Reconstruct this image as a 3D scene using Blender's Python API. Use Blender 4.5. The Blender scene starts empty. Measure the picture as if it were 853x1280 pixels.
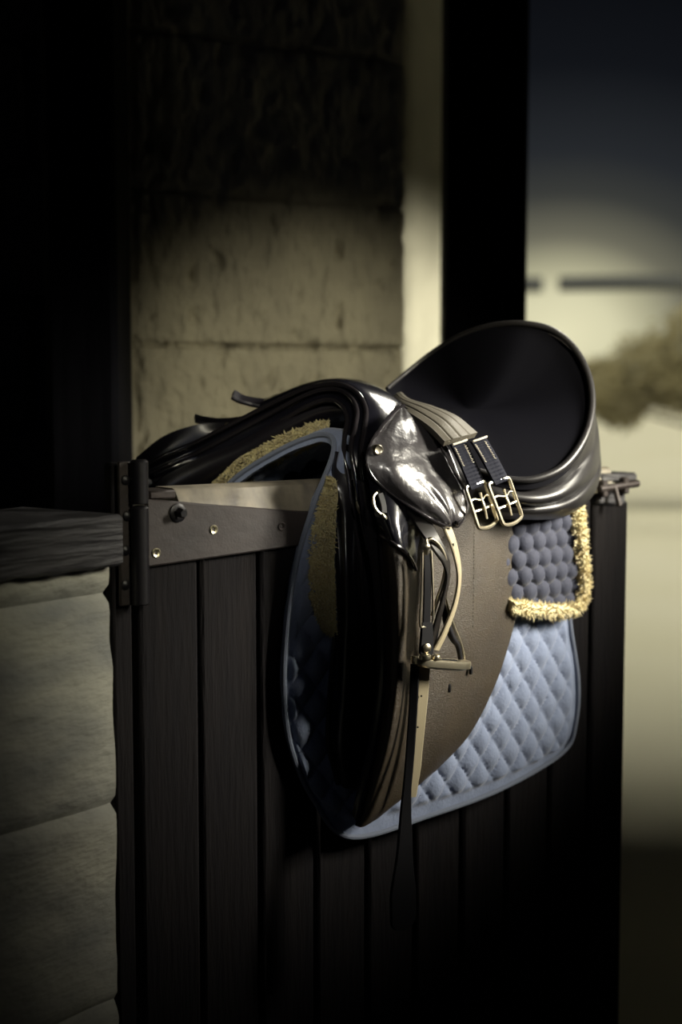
import bpy, math, random
from mathutils import Vector as V, noise
random.seed(7)
C = bpy.context.scene.collection
PI = math.pi

# ------------------------------------------------------------------ camera and measuring helpers
F = 1800.0; PITCH = math.radians(5.0); CAM = V((0, 0, 1.335))
cd = bpy.data.cameras.new('camera'); cam = bpy.data.objects.new('camera', cd); C.objects.link(cam)
cam.location = CAM; cam.rotation_euler = (PI/2 - PITCH, 0, 0)
cd.sensor_fit = 'VERTICAL'; cd.sensor_height = 36.0; cd.sensor_width = 24.0; cd.lens = F/1280*36.0
cd.clip_start = 0.05; cd.clip_end = 500
cd.dof.use_dof = True; cd.dof.focus_distance = 1.74; cd.dof.aperture_fstop = 2.5
bpy.context.scene.camera = cam
CP, SP = math.cos(PITCH), math.sin(PITCH)
def ray(px, py):
    x = (px-426.5)/F; y = -(py-640)/F
    return V((x, CP + y*SP, -SP + y*CP))
def atY(px, py, Y):
    r = ray(px, py); return CAM + r*(Y/r.y)
def atZ(px, py, Z):
    r = ray(px, py); return CAM + r*((Z-CAM.z)/r.z)
# door line
O = atY(170, 613, 1.62); E = atY(792, 592, 2.12)
D = V((E.x-O.x, E.y-O.y, 0)).normalized()      # along the door, away from the hinge
Nn = V((D.y, -D.x, 0))                          # out of the door's front
TOP = O.z
def P(px, py, b=0.0):                           # point on the plane b metres in front of the door's face
    r = ray(px, py); t = ((O - CAM).dot(Nn) + b)/r.dot(Nn)
    return CAM + r*t
def L(a, b, c): return O + D*a + Nn*b + V((0, 0, c))
def loc(p): q = p - O; return (q.dot(D), q.dot(Nn), q.z)

# ------------------------------------------------------------------ materials
def mat(name, col, rough=.5, metal=0, coat=0, bump=None, var=None, sheen=0, spec=.5, coat_rough=.15):
    m = bpy.data.materials.new(name); m.use_nodes = True
    nt = m.node_tree; b = nt.nodes['Principled BSDF']
    b.inputs['Base Color'].default_value = (*col, 1); b.inputs['Roughness'].default_value = rough
    b.inputs['Metallic'].default_value = metal; b.inputs['Coat Weight'].default_value = coat
    b.inputs['Coat Roughness'].default_value = coat_rough
    b.inputs['Sheen Weight'].default_value = sheen; b.inputs['Specular IOR Level'].default_value = spec
    tc = nt.nodes.new('ShaderNodeTexCoord')
    if var:                                     # (scale, second colour, stretch, contrast)
        mp = nt.nodes.new('ShaderNodeMapping'); mp.inputs['Scale'].default_value = var[2]
        n = nt.nodes.new('ShaderNodeTexNoise'); n.inputs['Scale'].default_value = var[0]; n.inputs['Detail'].default_value = 6
        cr = nt.nodes.new('ShaderNodeValToRGB')
        cr.color_ramp.elements[0].position = .5-var[3]; cr.color_ramp.elements[1].position = .5+var[3]
        cr.color_ramp.elements[0].color = (*var[1], 1); cr.color_ramp.elements[1].color = (*col, 1)
        nt.links.new(tc.outputs['Object'], mp.inputs['Vector']); nt.links.new(mp.outputs[0], n.inputs['Vector'])
        nt.links.new(n.outputs['Fac'], cr.inputs['Fac']); nt.links.new(cr.outputs[0], b.inputs['Base Color'])
    if bump:                                    # list of (scale, stretch, strength, distance)
        prev = None
        for (s, st, k, dd) in bump:
            mp = nt.nodes.new('ShaderNodeMapping'); mp.inputs['Scale'].default_value = st
            n = nt.nodes.new('ShaderNodeTexNoise'); n.inputs['Scale'].default_value = s; n.inputs['Detail'].default_value = 5
            bp = nt.nodes.new('ShaderNodeBump'); bp.inputs['Strength'].default_value = k; bp.inputs['Distance'].default_value = dd
            nt.links.new(tc.outputs['Object'], mp.inputs['Vector']); nt.links.new(mp.outputs[0], n.inputs['Vector'])
            nt.links.new(n.outputs['Fac'], bp.inputs['Height'])
            if prev: nt.links.new(prev.outputs[0], bp.inputs['Normal'])
            prev = bp
        nt.links.new(prev.outputs[0], b.inputs['Normal'])
    return m
u1 = (1, 1, 1)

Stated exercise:
Leave the pictures out and copy the rest of the data exactly.

Result of the task:
Reconstruct this image as a 3D scene using Blender's Python API. Use Blender 4.5. The Blender scene starts empty. Measure the picture as if it were 853x1280 pixels.
import bpy, math, random
from mathutils import Vector as V, noise
random.seed(7)
C = bpy.context.scene.collection
PI = math.pi

# ------------------------------------------------------------------ camera and measuring helpers
F = 1800.0; PITCH = math.radians(5.0); CAM = V((0, 0, 1.335))
cd = bpy.data.cameras.new('camera'); cam = bpy.data.objects.new('camera', cd); C.objects.link(cam)
cam.location = CAM; cam.rotation_euler = (PI/2 - PITCH, 0, 0)
cd.sensor_fit = 'VERTICAL'; cd.sensor_height = 36.0; cd.sensor_width = 24.0; cd.lens = F/1280*36.0
cd.clip_start = 0.05; cd.clip_end = 500
cd.dof.use_dof = True; cd.dof.focus_distance = 1.74; cd.dof.aperture_fstop = 2.5
bpy.context.scene.camera = cam
CP, SP = math.cos(PITCH), math.sin(PITCH)
def ray(px, py):
    x = (px-426.5)/F; y = -(py-640)/F
    return V((x, CP + y*SP, -SP + y*CP))
def atY(px, py, Y):
    r = ray(px, py); return CAM + r*(Y/r.y)
def atZ(px, py, Z):
    r = ray(px, py); return CAM + r*((Z-CAM.z)/r.z)
# door line
O = atY(170, 613, 1.62); E = atY(792, 592, 2.12)
D = V((E.x-O.x, E.y-O.y, 0)).normalized()      # along the door, away from the hinge
Nn = V((D.y, -D.x, 0))                          # out of the door's front
TOP = O.z
def P(px, py, b=0.0):                           # point on the plane b metres in front of the door's face
    r = ray(px, py); t = ((O - CAM).dot(Nn) + b)/r.dot(Nn)
    return CAM + r*t
def L(a, b, c): return O + D*a + Nn*b + V((0, 0, c))
def loc(p): q = p - O; return (q.dot(D), q.dot(Nn), q.z)

# ------------------------------------------------------------------ materials
def mat(name, col, rough=.5, metal=0, coat=0, bump=None, var=None, sheen=0, spec=.5, coat_rough=.15):
    m = bpy.data.materials.new(name); m.use_nodes = True
    nt = m.node_tree; b = nt.nodes['Principled BSDF']
    b.inputs['Base Color'].default_value = (*col, 1); b.inputs['Roughness'].default_value = rough
    b.inputs['Metallic'].default_value = metal; b.inputs['Coat Weight'].default_value = coat
    b.inputs['Coat Roughness'].default_value = coat_rough
    b.inputs['Sheen Weight'].default_value = sheen; b.inputs['Specular IOR Level'].default_value = spec
    tc = nt.nodes.new('ShaderNodeTexCoord')
    if var:                                     # (scale, second colour, stretch, contrast)
        mp = nt.nodes.new('ShaderNodeMapping'); mp.inputs['Scale'].default_value = var[2]
        n = nt.nodes.new('ShaderNodeTexNoise'); n.inputs['Scale'].default_value = var[0]; n.inputs['Detail'].default_value = 6
        cr = nt.nodes.new('ShaderNodeValToRGB')
        cr.color_ramp.elements[0].position = .5-var[3]; cr.color_ramp.elements[1].position = .5+var[3]
        cr.color_ramp.elements[0].color = (*var[1], 1); cr.color_ramp.elements[1].color = (*col, 1)
        nt.links.new(tc.outputs['Object'], mp.inputs['Vector']); nt.links.new(mp.outputs[0], n.inputs['Vector'])
        nt.links.new(n.outputs['Fac'], cr.inputs['Fac']); nt.links.new(cr.outputs[0], b.inputs['Base Color'])
    if bump:                                    # list of (scale, stretch, strength, distance)
        prev = None
        for (s, st, k, dd) in bump:
            mp = nt.nodes.new('ShaderNodeMapping'); mp.inputs['Scale'].default_value = st
            n = nt.nodes.new('ShaderNodeTexNoise'); n.inputs['Scale'].default_value = s; n.inputs['Detail'].default_value = 5
            bp = nt.nodes.new('ShaderNodeBump'); bp.inputs['Strength'].default_value = k; bp.inputs['Distance'].default_value = dd
            nt.links.new(tc.outputs['Object'], mp.inputs['Vector']); nt.links.new(mp.outputs[0], n.inputs['Vector'])
            nt.links.new(n.outputs['Fac'], bp.inputs['Height'])
            if prev: nt.links.new(prev.outputs[0], bp.inputs['Normal'])
            prev = bp
        nt.links.new(prev.outputs[0], b.inputs['Normal'])
    return m
u1 = (1, 1, 1)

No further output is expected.